As we begin to approach tax season, it’s time to collect all our tax-related documentation, including those pertaining to your vehicle. After all, your auto-related expenses can add up to be big deductions. Here’s a look at how you can deduct your automobile usage:

Employee Mileage Reimbursement

As an employee, the IRS does not allow you to deduct mileage for your commute to and from work. However, if you use your own automobile for business purposes, such as attending business meetings, you can deduct mileage as set by the IRS. The current deduction amount is $0.55 per mile for 2009.

However, there is a catch to personal deduction of employee mileage if your employer reimburses you for your mileage expenses. If your employer reimburses you less than $0.55 per mile, you may deduct the difference up to that amount. If your employer reimburses your mileage above the $0.55 per mile, good news! You may pocket the overage without having to report it on your personal taxes.

Standard Mileage for Business Use

If you, as a small business owner, use your personal vehicle for business use, you can also deduct the standard mileage rate for all business purposes. Whether you drive to client meetings, go to the bank to make deposits, or visit the office store for supplies, each mile can be deducted.

In addition, you can add parking fees (not tickets), fares, and tolls to the total deduction amount.

However, you may only use the mileage deduction if you use less than five vehicles during the year, and if you have not used a depreciation deduction (explained below) on the same vehicle in a previous year.

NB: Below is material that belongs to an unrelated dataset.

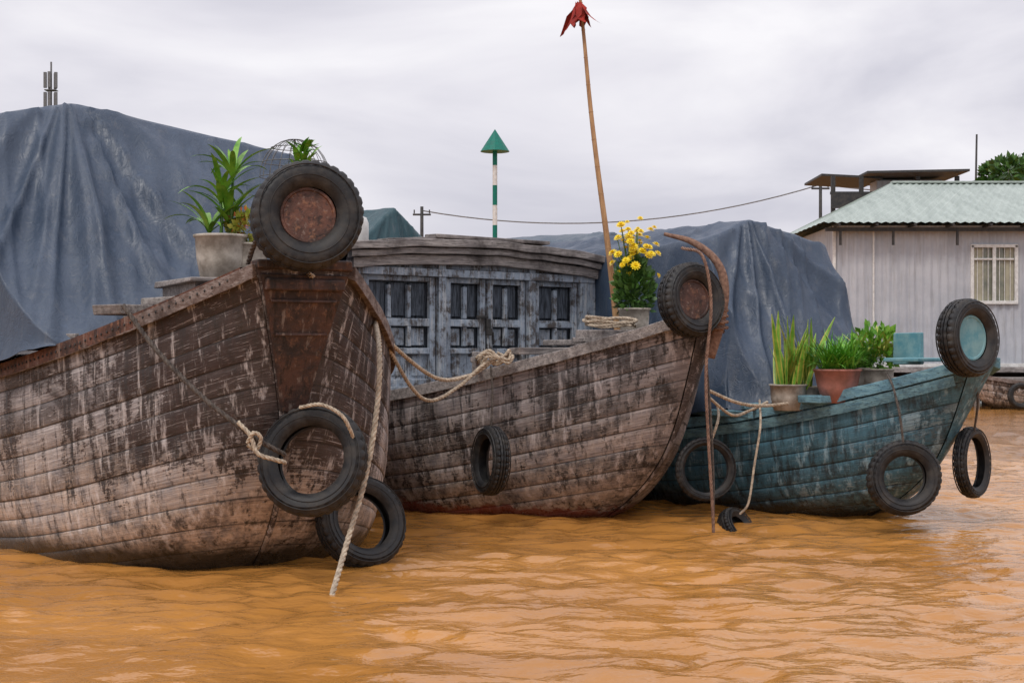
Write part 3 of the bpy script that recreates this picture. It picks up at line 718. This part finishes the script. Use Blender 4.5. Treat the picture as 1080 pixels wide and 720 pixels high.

Actual-Cost Deduction Method

You may find that the Actual-Cost method can save you even more on your taxes. Using Actual-Cost, you can deduct depreciation of the vehicle and other actual expenses, such as oil changes and other maintenance costs, fuel, insurance, registration, and license fees. You must keep detailed records of your trips, including odometer readings and all receipts. Your actual business deduction is the percentage of use your vehicle for business purposes during the year.

If you use a “heavy” vehicle with a 6,000 gross-vehicle-weight rating (GVWR) for more than 50% of your business use, you can save even more. Larger vehicles are allowed a larger depreciation deduction as follows:

Year 1: 20.00%
Year 2: 32.00%
Year 3: 19.20%
Year 4: 11.52%
Year 5: 11.52%

Also, with the Section 179 Deduction allowance passed with the American Recovery and Reinvestment Act of 2009, you can deduct up to the full depreciation amount in the same year if the vehicle was placed in use as of 2008 or later.

Vehicle deductions can mean big tax savings for your personal taxes. Be sure you take the maximum deduction allowed by the IRS.